- _Aim_: Print the listing that follows, character for character.

[Dataset section start]

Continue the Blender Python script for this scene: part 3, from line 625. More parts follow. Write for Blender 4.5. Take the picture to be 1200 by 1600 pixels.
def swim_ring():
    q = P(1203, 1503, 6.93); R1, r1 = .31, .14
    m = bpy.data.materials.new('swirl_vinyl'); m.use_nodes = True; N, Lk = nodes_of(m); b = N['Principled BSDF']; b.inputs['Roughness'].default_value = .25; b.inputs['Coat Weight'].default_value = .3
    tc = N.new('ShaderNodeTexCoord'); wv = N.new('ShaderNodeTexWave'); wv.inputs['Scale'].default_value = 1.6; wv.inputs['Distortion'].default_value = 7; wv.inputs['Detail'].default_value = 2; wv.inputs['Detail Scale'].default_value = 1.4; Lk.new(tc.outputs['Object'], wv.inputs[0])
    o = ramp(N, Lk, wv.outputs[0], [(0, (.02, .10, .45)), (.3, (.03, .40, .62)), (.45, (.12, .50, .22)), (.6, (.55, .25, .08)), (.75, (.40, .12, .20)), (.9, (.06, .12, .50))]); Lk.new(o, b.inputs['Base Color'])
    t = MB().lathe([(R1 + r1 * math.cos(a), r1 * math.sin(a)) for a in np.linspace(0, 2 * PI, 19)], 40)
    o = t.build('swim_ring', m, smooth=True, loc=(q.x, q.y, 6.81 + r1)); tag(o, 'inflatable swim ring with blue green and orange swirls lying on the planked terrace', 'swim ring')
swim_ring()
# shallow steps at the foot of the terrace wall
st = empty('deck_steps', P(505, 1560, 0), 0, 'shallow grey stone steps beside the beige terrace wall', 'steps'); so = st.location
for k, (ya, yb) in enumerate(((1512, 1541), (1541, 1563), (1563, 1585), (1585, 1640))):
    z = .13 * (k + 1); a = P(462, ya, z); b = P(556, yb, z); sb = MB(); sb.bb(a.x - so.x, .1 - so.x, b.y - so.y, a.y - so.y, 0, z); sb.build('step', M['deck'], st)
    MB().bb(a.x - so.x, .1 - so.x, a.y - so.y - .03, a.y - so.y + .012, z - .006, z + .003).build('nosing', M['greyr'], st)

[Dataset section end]

- _Correct answer_:
Continue the Blender Python script for this scene: part 3, from line 625. More parts follow. Write for Blender 4.5. Take the picture to be 1200 by 1600 pixels.
def swim_ring():
    q = P(1203, 1503, 6.93); R1, r1 = .31, .14
    m = bpy.data.materials.new('swirl_vinyl'); m.use_nodes = True; N, Lk = nodes_of(m); b = N['Principled BSDF']; b.inputs['Roughness'].default_value = .25; b.inputs['Coat Weight'].default_value = .3
    tc = N.new('ShaderNodeTexCoord'); wv = N.new('ShaderNodeTexWave'); wv.inputs['Scale'].default_value = 1.6; wv.inputs['Distortion'].default_value = 7; wv.inputs['Detail'].default_value = 2; wv.inputs['Detail Scale'].default_value = 1.4; Lk.new(tc.outputs['Object'], wv.inputs[0])
    o = ramp(N, Lk, wv.outputs[0], [(0, (.02, .10, .45)), (.3, (.03, .40, .62)), (.45, (.12, .50, .22)), (.6, (.55, .25, .08)), (.75, (.40, .12, .20)), (.9, (.06, .12, .50))]); Lk.new(o, b.inputs['Base Color'])
    t = MB().lathe([(R1 + r1 * math.cos(a), r1 * math.sin(a)) for a in np.linspace(0, 2 * PI, 19)], 40)
    o = t.build('swim_ring', m, smooth=True, loc=(q.x, q.y, 6.81 + r1)); tag(o, 'inflatable swim ring with blue green and orange swirls lying on the planked terrace', 'swim ring')
swim_ring()
# shallow steps at the foot of the terrace wall
st = empty('deck_steps', P(505, 1560, 0), 0, 'shallow grey stone steps beside the beige terrace wall', 'steps'); so = st.location
for k, (ya, yb) in enumerate(((1512, 1541), (1541, 1563), (1563, 1585), (1585, 1640))):
    z = .13 * (k + 1); a = P(462, ya, z); b = P(556, yb, z); sb = MB(); sb.bb(a.x - so.x, .1 - so.x, b.y - so.y, a.y - so.y, 0, z); sb.build('step', M['deck'], st)
    MB().bb(a.x - so.x, .1 - so.x, a.y - so.y - .03, a.y - so.y + .012, z - .006, z + .003).build('nosing', M['greyr'], st)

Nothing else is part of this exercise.